> **The problem**: Make an exact copy of the data below, leaving out every picture.

> **Dataset section**:
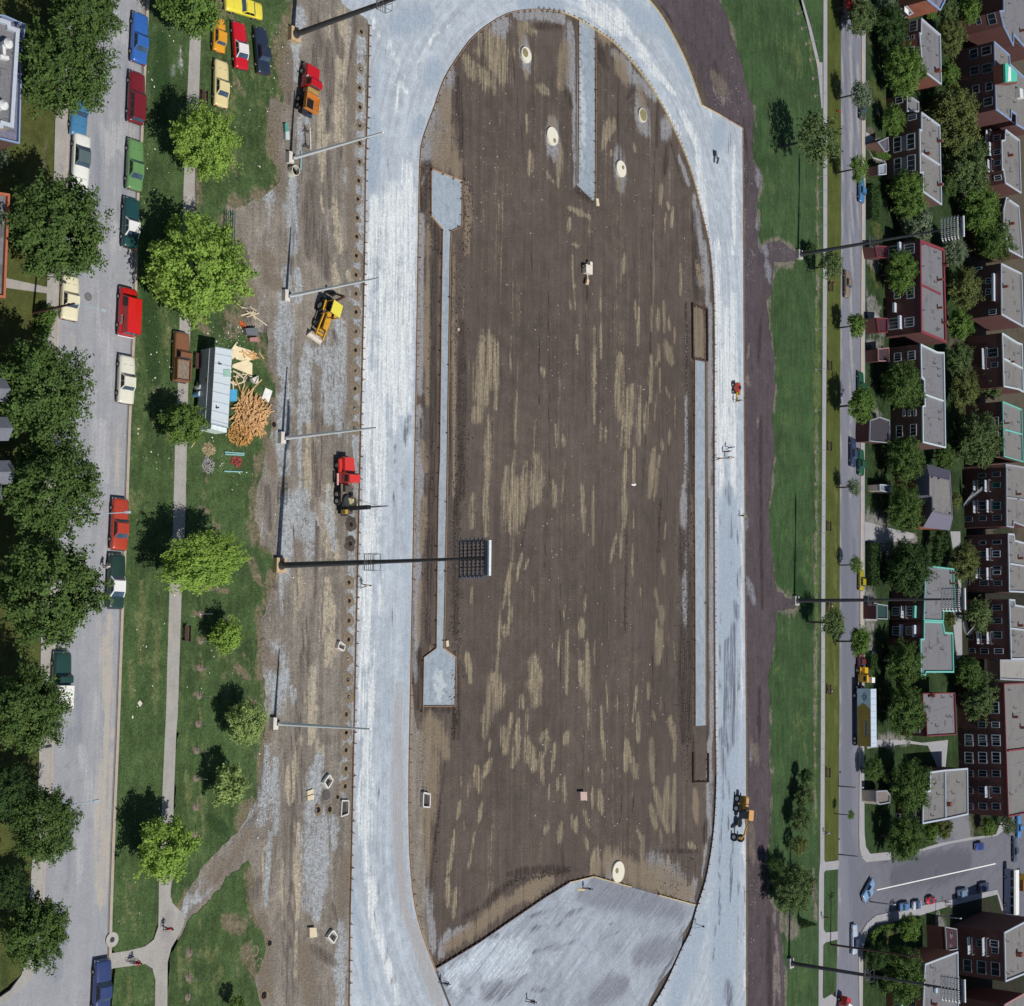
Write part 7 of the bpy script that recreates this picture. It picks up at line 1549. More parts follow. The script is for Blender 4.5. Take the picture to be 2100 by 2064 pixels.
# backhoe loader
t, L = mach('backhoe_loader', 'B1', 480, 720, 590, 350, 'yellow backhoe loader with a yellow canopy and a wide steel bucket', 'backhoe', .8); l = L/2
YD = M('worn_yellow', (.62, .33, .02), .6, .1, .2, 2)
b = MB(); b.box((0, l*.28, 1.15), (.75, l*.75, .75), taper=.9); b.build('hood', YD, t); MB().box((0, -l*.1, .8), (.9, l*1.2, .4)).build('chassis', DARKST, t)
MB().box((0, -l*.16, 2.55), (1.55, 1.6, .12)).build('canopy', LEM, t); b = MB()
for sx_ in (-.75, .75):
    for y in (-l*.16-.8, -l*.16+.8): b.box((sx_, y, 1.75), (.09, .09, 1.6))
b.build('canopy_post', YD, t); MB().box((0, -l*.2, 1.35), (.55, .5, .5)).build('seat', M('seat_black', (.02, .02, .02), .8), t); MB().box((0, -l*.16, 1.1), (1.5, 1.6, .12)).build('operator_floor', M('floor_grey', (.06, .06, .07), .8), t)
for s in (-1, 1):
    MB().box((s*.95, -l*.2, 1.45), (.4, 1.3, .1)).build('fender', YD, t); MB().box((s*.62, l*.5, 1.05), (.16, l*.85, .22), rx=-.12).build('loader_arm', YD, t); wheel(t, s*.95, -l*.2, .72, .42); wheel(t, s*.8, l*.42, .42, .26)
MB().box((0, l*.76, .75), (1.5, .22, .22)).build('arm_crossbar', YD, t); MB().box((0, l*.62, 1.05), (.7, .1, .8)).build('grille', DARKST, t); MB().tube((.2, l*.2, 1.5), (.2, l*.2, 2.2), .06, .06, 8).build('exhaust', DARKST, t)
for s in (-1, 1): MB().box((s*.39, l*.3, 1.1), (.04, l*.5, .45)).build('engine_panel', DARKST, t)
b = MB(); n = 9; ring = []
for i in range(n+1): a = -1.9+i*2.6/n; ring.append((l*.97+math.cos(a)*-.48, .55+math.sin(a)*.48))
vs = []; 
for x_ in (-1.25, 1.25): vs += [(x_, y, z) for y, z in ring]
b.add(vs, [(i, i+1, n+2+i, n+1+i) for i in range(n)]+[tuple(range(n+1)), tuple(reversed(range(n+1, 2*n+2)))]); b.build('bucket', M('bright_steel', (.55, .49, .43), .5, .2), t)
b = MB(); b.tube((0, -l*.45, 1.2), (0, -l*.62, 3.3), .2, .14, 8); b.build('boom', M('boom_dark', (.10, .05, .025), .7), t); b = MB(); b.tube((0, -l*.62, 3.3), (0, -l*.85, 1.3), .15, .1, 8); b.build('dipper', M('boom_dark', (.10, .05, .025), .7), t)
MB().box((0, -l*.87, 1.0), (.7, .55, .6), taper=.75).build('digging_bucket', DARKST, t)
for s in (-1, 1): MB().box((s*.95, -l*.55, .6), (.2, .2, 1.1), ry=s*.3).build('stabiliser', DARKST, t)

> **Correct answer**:
Write part 7 of the bpy script that recreates this picture. It picks up at line 1549. More parts follow. The script is for Blender 4.5. Take the picture to be 2100 by 2064 pixels.
# backhoe loader
t, L = mach('backhoe_loader', 'B1', 480, 720, 590, 350, 'yellow backhoe loader with a yellow canopy and a wide steel bucket', 'backhoe', .8); l = L/2
YD = M('worn_yellow', (.62, .33, .02), .6, .1, .2, 2)
b = MB(); b.box((0, l*.28, 1.15), (.75, l*.75, .75), taper=.9); b.build('hood', YD, t); MB().box((0, -l*.1, .8), (.9, l*1.2, .4)).build('chassis', DARKST, t)
MB().box((0, -l*.16, 2.55), (1.55, 1.6, .12)).build('canopy', LEM, t); b = MB()
for sx_ in (-.75, .75):
    for y in (-l*.16-.8, -l*.16+.8): b.box((sx_, y, 1.75), (.09, .09, 1.6))
b.build('canopy_post', YD, t); MB().box((0, -l*.2, 1.35), (.55, .5, .5)).build('seat', M('seat_black', (.02, .02, .02), .8), t); MB().box((0, -l*.16, 1.1), (1.5, 1.6, .12)).build('operator_floor', M('floor_grey', (.06, .06, .07), .8), t)
for s in (-1, 1):
    MB().box((s*.95, -l*.2, 1.45), (.4, 1.3, .1)).build('fender', YD, t); MB().box((s*.62, l*.5, 1.05), (.16, l*.85, .22), rx=-.12).build('loader_arm', YD, t); wheel(t, s*.95, -l*.2, .72, .42); wheel(t, s*.8, l*.42, .42, .26)
MB().box((0, l*.76, .75), (1.5, .22, .22)).build('arm_crossbar', YD, t); MB().box((0, l*.62, 1.05), (.7, .1, .8)).build('grille', DARKST, t); MB().tube((.2, l*.2, 1.5), (.2, l*.2, 2.2), .06, .06, 8).build('exhaust', DARKST, t)
for s in (-1, 1): MB().box((s*.39, l*.3, 1.1), (.04, l*.5, .45)).build('engine_panel', DARKST, t)
b = MB(); n = 9; ring = []
for i in range(n+1): a = -1.9+i*2.6/n; ring.append((l*.97+math.cos(a)*-.48, .55+math.sin(a)*.48))
vs = []; 
for x_ in (-1.25, 1.25): vs += [(x_, y, z) for y, z in ring]
b.add(vs, [(i, i+1, n+2+i, n+1+i) for i in range(n)]+[tuple(range(n+1)), tuple(reversed(range(n+1, 2*n+2)))]); b.build('bucket', M('bright_steel', (.55, .49, .43), .5, .2), t)
b = MB(); b.tube((0, -l*.45, 1.2), (0, -l*.62, 3.3), .2, .14, 8); b.build('boom', M('boom_dark', (.10, .05, .025), .7), t); b = MB(); b.tube((0, -l*.62, 3.3), (0, -l*.85, 1.3), .15, .1, 8); b.build('dipper', M('boom_dark', (.10, .05, .025), .7), t)
MB().box((0, -l*.87, 1.0), (.7, .55, .6), taper=.75).build('digging_bucket', DARKST, t)
for s in (-1, 1): MB().box((s*.95, -l*.55, .6), (.2, .2, 1.1), ry=s*.3).build('stabiliser', DARKST, t)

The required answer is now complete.